I notice occasionally that I am envious of people who are well off (rarely friends). In my experience, however, this not that big of a deal and I don't think of it that often. As I said above, if you are making at least 25-30k a year you should live fairly comfortably. The only snag I guess will be saving up for your house, if you intend to buy one, so setting up a savings account now and working in a savings plan is a very good idea.
posted by Deathalicious at 3:34 PM on July 29, 2008 [1 favorite]

Anybody with a college degree can argue that they're critical thinkers. Few, in my experience, really are, unless they've majored in math or engineering.

Also, this is bull. I've known critical thinkers who are scientists, and critical thinkers who are not scientists. I've all seen plenty of people from both groups who aren't critical thinkers. In fact, hands down the worst programmers (of those who get paid to do it for a living) I've ever run into are ones who have a degree in Computer Science. Now, obviously, many of the best programmers will be computer scientists (many with PhDs, no less) but a lot of people enter the CS field because it pays well and you actually don't have to be that extraordinary in order to be paid well. A lot of people who choose history degrees do so because they love learning, love reading, and love to explore in depth. These all are really positive indicators.
posted by Deathalicious at 3:48 PM on July 29, 2008 [1 favorite]

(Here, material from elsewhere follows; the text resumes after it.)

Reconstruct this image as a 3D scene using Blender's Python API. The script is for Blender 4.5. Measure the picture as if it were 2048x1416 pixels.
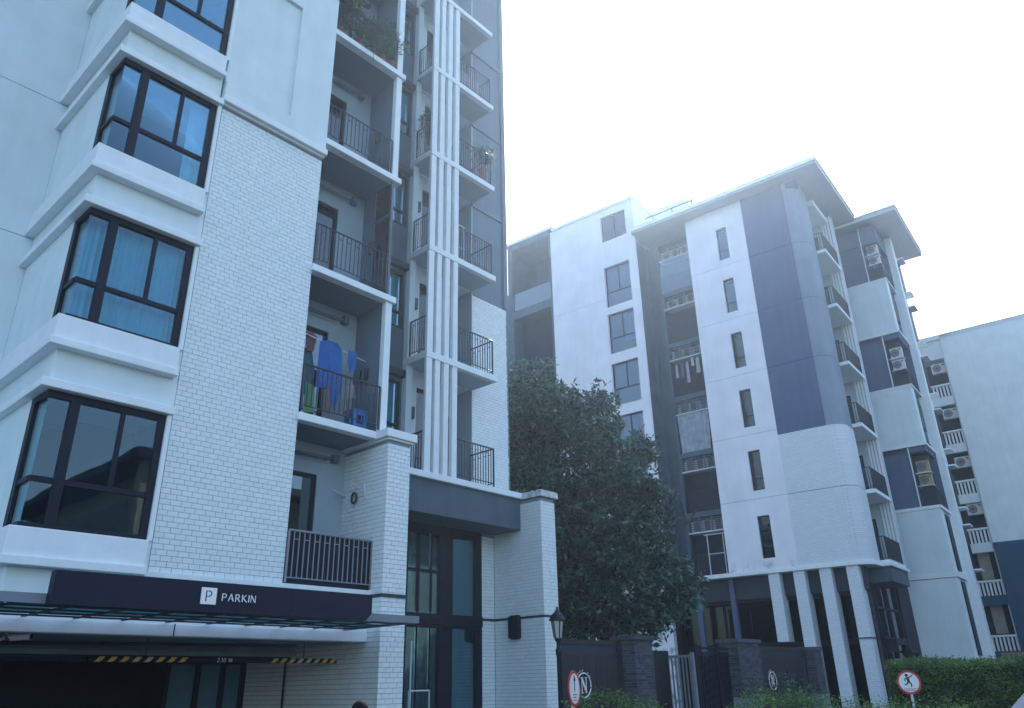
import bpy, math, random
import numpy as np
from mathutils import Vector
R = math.radians
random.seed(7); rng = np.random.default_rng(7)
S = bpy.context.scene
for o in list(bpy.data.objects): bpy.data.objects.remove(o)
C = S.collection

# ---------------------------------------------------------------- camera, sky, sun, exposure
YL, YR = R(48.17), R(52.54)            # headings of the two street grids
cd = bpy.data.cameras.new('camera'); cam = bpy.data.objects.new('camera', cd); C.objects.link(cam); S.camera = cam
cd.sensor_width = 36; cd.lens = 36 * 1544.3 / 2048; cd.clip_end = 3000; cd.clip_start = 0.1
cam.location = (0, 0, 1.6)
from mathutils import Matrix
p_, r_ = R(23.22), R(-1.268)
fwd = Vector((0, math.cos(p_), math.sin(p_))); up0 = Vector((0, -math.sin(p_), math.cos(p_))); x0 = Vector((1, 0, 0))
xr = x0 * math.cos(r_) + up0 * math.sin(r_); upr = -x0 * math.sin(r_) + up0 * math.cos(r_)
cam.matrix_world = Matrix.Translation((0, 0, 1.6)) @ Matrix((xr, upr, -fwd)).transposed().to_4x4()
SUN_AZ, SUN_EL = R(16), R(43)          # clockwise from +Y
w = bpy.data.worlds.new("World"); S.world = w; w.use_nodes = True
nt = w.node_tree; bg = nt.nodes['Background']; sk = nt.nodes.new('ShaderNodeTexSky'); sk.sky_type = 'NISHITA'
sk.sun_disc = False; sk.sun_elevation = SUN_EL; sk.sun_rotation = SUN_AZ; sk.air_density = 1.15; sk.dust_density = 1.8; sk.ozone_density = 1.8
nt.links.new(sk.outputs[0], bg.inputs[0]); bg.inputs[1].default_value = 0.15
sd = bpy.data.lights.new('sun', 'SUN'); sd.energy = 3.2; sd.angle = R(0.6); sd.color = (1, .95, .87)
sun = bpy.data.objects.new('sun', sd); C.objects.link(sun)
sun.rotation_euler = Vector((math.sin(SUN_AZ) * math.cos(SUN_EL), math.cos(SUN_AZ) * math.cos(SUN_EL), math.sin(SUN_EL))).to_track_quat('Z', 'Y').to_euler()
S.view_settings.view_transform = 'Standard'; S.view_settings.look = 'None'; S.view_settings.gamma = 1; S.view_settings.use_curve_mapping = False
S.view_settings.exposure = 1.55
S.render.engine = 'CYCLES'

# ---------------------------------------------------------------- helpers
def tag(o, label=None, cat=None, group=None, kind=None):
    if label: o['label'] = label
    if cat: o['category'] = cat
    if group: o['group'] = group
    if kind: o['kind'] = kind
    return o
class Frame:
    def __init__(s, yaw): s.yaw = yaw; s.c, s.s = math.cos(yaw), math.sin(yaw)
    def w(s, u, v, z=0): return Vector((u * s.c - v * s.s, u * s.s + v * s.c, z))
FL, FR, FW = Frame(YL), Frame(YR), Frame(0)
ORG = {}
def thing(name, fr, org, label, cat, group=None):
    e = bpy.data.objects.new(name, None); C.objects.link(e); e.empty_display_size = .3
    e.location = fr.w(*org); e.rotation_euler = (0, 0, fr.yaw)
    ORG[e.name] = org
    return tag(e, label, cat, group)
def link(o, parent=None):
    C.objects.link(o)
    if parent is not None:
        o.parent = parent; ORG[o.name] = ORG[parent.name]
    return o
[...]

Double major BA in history and art history, continued on with a Master's in art history, did the curatorial thing until I couldn't stomach the politics anymore and then started writing historical music books. My love of offbeat social history flared up with a blog about true crime in 1940s LA, and now I write and lead bus tours to local crime scenes.

So if for some insane reason you want to be me in a few years: work on your writing, research skills, public speaking, map-reading and A/V basics--and if you want to become the go-to person for guided trips into papal history, your French and Italian.

There's also never been a better time for pitching mass market books about niche historical topics, particularly if you can eat them (eg. Salt, Potatoes, Spice, Cod, Oysters, etc. etc. etc.).
posted by Scram at 7:50 PM on July 29, 2008

I have a BA in history from many years ago (I am now in my early fifties). I can still remember the professor (who happened to be my advisor) making her case for the humanities to one of her classes. It went something like this:

You will spend many, many years of your life focused on salaries, financial concerns, and the responsibilities that come with adult life. While you are in college, you have an opportunity that you will never have again to just *learn* about the world in a focused, intellectual environment.

She was right. I'm glad that I did my history degree and my religous studies minor. I'm grateful for the ability to digest large amounts of complex reading material. I'm glad that I learned how to listen, learn, analyze, and write. Along the way I also learned enough about myself to understand that the "teaching degree as backup" would have been a terrible fit, because I personally never flourished as a student until I left behind the rigid, passive-aggressive atmosphere of compulsory public schools.

I graduated with zero debt, and a year later, obtained a master's degree in library science. Over the years I have worked in a variety of IT-related support positions (technical writer, configuration management, quality assurance). In addition to my day job, I now teach religious studies part-time at a community college [after obtaining a second masters], and I love it.

Nothing is ever wasted.

Complete that BA in history and then go exploring.